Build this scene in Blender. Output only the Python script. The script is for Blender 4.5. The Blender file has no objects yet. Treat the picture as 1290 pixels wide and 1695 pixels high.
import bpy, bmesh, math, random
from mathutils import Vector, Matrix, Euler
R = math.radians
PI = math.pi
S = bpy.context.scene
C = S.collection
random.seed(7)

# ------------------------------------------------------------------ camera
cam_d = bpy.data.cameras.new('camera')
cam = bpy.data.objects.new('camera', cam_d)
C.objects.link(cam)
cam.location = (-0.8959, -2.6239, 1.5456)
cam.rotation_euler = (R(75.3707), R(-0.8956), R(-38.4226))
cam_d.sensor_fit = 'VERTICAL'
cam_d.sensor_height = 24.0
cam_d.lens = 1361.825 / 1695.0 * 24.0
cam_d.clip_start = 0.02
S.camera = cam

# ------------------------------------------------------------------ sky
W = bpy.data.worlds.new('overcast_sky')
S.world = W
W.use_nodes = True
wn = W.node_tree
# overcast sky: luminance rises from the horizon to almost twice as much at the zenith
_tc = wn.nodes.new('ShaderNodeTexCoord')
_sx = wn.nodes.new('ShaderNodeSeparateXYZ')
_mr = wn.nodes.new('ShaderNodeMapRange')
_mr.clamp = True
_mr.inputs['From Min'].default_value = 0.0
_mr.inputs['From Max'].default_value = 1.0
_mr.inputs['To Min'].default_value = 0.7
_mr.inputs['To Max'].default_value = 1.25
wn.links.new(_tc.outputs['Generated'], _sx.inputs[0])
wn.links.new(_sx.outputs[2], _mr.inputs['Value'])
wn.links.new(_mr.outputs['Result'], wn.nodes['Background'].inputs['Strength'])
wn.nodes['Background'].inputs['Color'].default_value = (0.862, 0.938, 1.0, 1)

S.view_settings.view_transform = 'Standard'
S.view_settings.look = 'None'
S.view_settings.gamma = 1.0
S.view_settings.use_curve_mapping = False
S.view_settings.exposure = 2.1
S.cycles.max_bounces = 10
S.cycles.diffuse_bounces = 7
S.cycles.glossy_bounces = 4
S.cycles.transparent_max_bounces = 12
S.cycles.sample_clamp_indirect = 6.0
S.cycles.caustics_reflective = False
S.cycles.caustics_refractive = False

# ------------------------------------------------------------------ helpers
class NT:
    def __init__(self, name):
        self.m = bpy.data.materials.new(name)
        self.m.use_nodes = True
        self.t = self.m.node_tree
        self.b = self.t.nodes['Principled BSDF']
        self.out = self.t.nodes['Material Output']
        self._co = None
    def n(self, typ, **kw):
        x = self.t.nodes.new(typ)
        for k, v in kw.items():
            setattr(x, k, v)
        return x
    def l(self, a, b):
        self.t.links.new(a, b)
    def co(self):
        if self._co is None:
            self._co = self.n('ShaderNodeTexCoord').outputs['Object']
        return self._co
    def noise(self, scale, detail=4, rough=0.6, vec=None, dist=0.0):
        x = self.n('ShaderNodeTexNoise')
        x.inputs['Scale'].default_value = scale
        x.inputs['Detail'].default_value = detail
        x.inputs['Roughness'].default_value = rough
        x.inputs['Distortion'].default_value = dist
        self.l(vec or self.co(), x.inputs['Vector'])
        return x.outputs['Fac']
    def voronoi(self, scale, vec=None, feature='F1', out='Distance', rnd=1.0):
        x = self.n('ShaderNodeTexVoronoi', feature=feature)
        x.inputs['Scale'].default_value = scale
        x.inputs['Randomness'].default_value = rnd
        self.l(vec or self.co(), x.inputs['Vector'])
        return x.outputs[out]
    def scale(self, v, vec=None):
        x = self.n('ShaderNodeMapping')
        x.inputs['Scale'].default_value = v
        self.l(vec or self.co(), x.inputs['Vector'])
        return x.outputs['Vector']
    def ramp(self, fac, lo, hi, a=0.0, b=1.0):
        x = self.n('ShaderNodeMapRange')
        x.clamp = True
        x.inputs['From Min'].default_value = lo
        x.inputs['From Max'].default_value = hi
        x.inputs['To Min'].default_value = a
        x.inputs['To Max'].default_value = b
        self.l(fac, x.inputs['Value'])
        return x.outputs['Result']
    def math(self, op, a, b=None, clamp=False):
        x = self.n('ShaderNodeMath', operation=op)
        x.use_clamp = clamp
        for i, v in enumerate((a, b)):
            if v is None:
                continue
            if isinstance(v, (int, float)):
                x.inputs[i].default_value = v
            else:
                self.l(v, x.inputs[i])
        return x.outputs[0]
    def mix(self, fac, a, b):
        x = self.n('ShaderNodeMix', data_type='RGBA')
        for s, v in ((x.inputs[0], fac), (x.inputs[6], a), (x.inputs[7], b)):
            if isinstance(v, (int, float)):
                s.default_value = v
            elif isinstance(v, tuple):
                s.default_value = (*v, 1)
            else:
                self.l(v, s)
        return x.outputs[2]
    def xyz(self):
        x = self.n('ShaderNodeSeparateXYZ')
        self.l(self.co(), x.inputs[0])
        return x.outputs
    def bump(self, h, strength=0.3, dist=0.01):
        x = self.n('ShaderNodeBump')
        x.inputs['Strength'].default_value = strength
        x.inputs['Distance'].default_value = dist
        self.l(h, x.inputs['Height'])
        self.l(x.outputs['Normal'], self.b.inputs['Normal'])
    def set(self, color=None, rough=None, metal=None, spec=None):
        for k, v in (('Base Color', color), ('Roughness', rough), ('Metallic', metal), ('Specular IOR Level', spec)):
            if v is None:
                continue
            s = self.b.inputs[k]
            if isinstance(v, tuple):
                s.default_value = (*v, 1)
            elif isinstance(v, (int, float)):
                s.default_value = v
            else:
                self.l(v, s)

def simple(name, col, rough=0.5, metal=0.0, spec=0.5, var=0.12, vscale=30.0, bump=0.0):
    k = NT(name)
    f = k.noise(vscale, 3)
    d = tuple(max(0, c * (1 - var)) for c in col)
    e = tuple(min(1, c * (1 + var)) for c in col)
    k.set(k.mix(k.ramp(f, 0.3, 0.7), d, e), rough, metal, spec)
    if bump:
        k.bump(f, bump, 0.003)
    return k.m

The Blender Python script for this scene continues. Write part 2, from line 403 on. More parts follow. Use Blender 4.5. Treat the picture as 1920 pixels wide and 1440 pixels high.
++++++++++
### INSTRUCTIONS FOR THE TASK
Starting at the first line of the listing, retype every line up to and including the one with "0.938, 1.0, 1)".

### OUTPUT
Build this scene in Blender. Output only the Python script. The script is for Blender 4.5. The Blender file has no objects yet. Treat the picture as 1290 pixels wide and 1695 pixels high.
import bpy, bmesh, math, random
from mathutils import Vector, Matrix, Euler
R = math.radians
PI = math.pi
S = bpy.context.scene
C = S.collection
random.seed(7)

# ------------------------------------------------------------------ camera
cam_d = bpy.data.cameras.new('camera')
cam = bpy.data.objects.new('camera', cam_d)
C.objects.link(cam)
cam.location = (-0.8959, -2.6239, 1.5456)
cam.rotation_euler = (R(75.3707), R(-0.8956), R(-38.4226))
cam_d.sensor_fit = 'VERTICAL'
cam_d.sensor_height = 24.0
cam_d.lens = 1361.825 / 1695.0 * 24.0
cam_d.clip_start = 0.02
S.camera = cam

# ------------------------------------------------------------------ sky
W = bpy.data.worlds.new('overcast_sky')
S.world = W
W.use_nodes = True
wn = W.node_tree
# overcast sky: luminance rises from the horizon to almost twice as much at the zenith
_tc = wn.nodes.new('ShaderNodeTexCoord')
_sx = wn.nodes.new('ShaderNodeSeparateXYZ')
_mr = wn.nodes.new('ShaderNodeMapRange')
_mr.clamp = True
_mr.inputs['From Min'].default_value = 0.0
_mr.inputs['From Max'].default_value = 1.0
_mr.inputs['To Min'].default_value = 0.7
_mr.inputs['To Max'].default_value = 1.25
wn.links.new(_tc.outputs['Generated'], _sx.inputs[0])
wn.links.new(_sx.outputs[2], _mr.inputs['Value'])
wn.links.new(_mr.outputs['Result'], wn.nodes['Background'].inputs['Strength'])
wn.nodes['Background'].inputs['Color'].default_value = (0.862, 0.938, 1.0, 1)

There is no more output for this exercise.